What Training Is Required for a Career in Physical Education?

With the appropriate training in physical education, individuals can find careers as teachers, coaches or athletic trainers. Read on to find out more about the training that is required for a career in physical education. Schools offering Exercise Science degrees can also be found in these popular choices.

Career Overview

Physical education careers, including teachers, coaches and athletic trainers, have varying training requirements, but many employers look for candidates with at least a bachelor's degree in physical education. Knowledge of many types of sports and experience in coaching can also help for those seeking careers in physical education. Some positions also require licensure or certification.
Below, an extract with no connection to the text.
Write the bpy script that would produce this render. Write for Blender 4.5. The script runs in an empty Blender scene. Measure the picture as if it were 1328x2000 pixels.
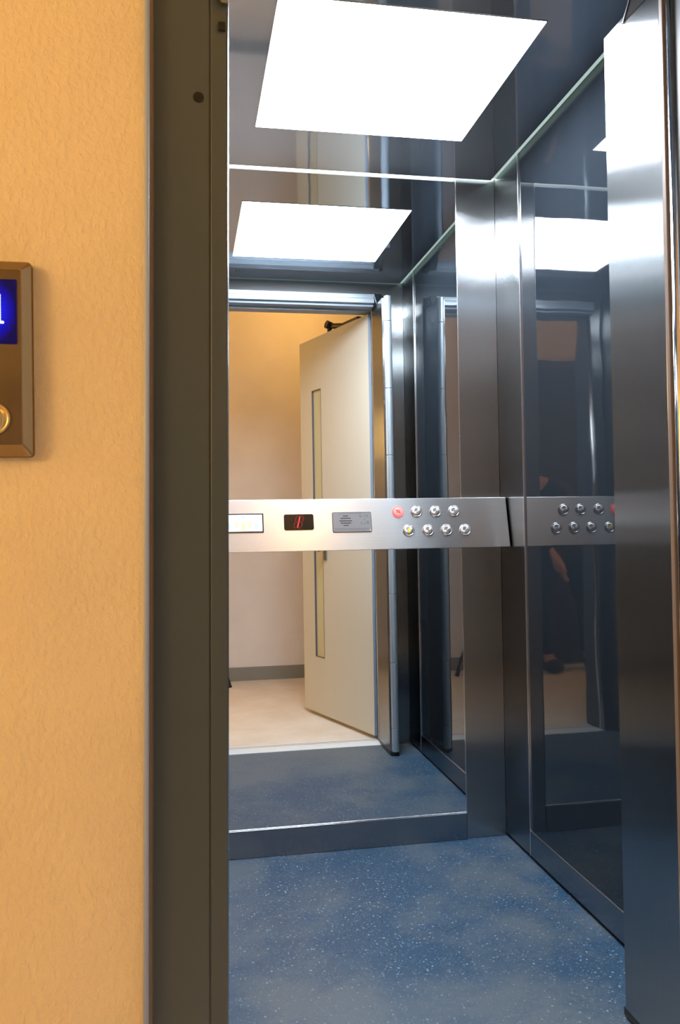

Important Facts About Becoming a Physical Educator

Programs Accreditation for athletic trainers is offered by the Commission on Accreditation of Athletic Training Education (CAATE)
Prerequisites High school diploma, or equivalent
Concentrations Health and physical education; physical activity & sport performance
Online Availability Bachelor's and master's degree are fully available online
Median Salary (2018) $47,510 (for athletic trainers)
Job Outlook (2016-2026) 23% growth (for athletic trainers)

Source: U.S. Bureau of Labor Statistics

Required Education

Many physical education degree programs include courses in a wide variety of physical activities as well as how the human body works. Course topics can include human anatomy and physiology, nutrition, wellness studies and kinesiology. Students in physical education programs also explore exercise programs, teaching methods and sports management, or they may learn how to officiate team sports, such as softball and football. Physical education (P.E.) programs designed for prospective P.E. teachers also include courses in curriculum design, instruction methods and teaching strategies.

Training and Experience Options

An internship in physical education often provides students with teaching experience, in many cases at an actual school. Internship programs are available through some graduate and undergraduate degree programs or through physical education organizations. One such internship program is available through the National Association for Sport & Physical Education (NASPE), a part of the Society of Health and Physical Educators (SHAPE America, www.shapeamerica.org). Schools, fitness clubs, and community health organizations are examples of institutions that offer physical education internships.

Those seeking careers in physical education can also gain experience by volunteering to work with youths involved in sports. One can prepare for a physical education career by coaching for community sports programs or local community service organizations, such as the YMCA. Even jobs at summer camps might provide experience in overseeing recreational programs.

Licensure and Certification Requirements

Physical education students who plan on entering a teaching career also need to secure state licensure or certification to work in public schools. According to the U.S. Bureau of Labor Statistics (BLS), requirements vary by state but generally include having a bachelor's degree, completing a teacher preparation program and supervised teaching experience, and passing an exam.

Athletic trainers are also required to be licensed in most states. Certification requirements often include graduation from a Commission on Accreditation of Athletic Training Education (CAATE)-accredited degree program and passing an exam administered by the Board of Certification, Inc. Some coaches, such as those who work for high school athletic associations, are also required to be certified. Their certification requirements may include having CPR and first aid training or attending sports safety courses.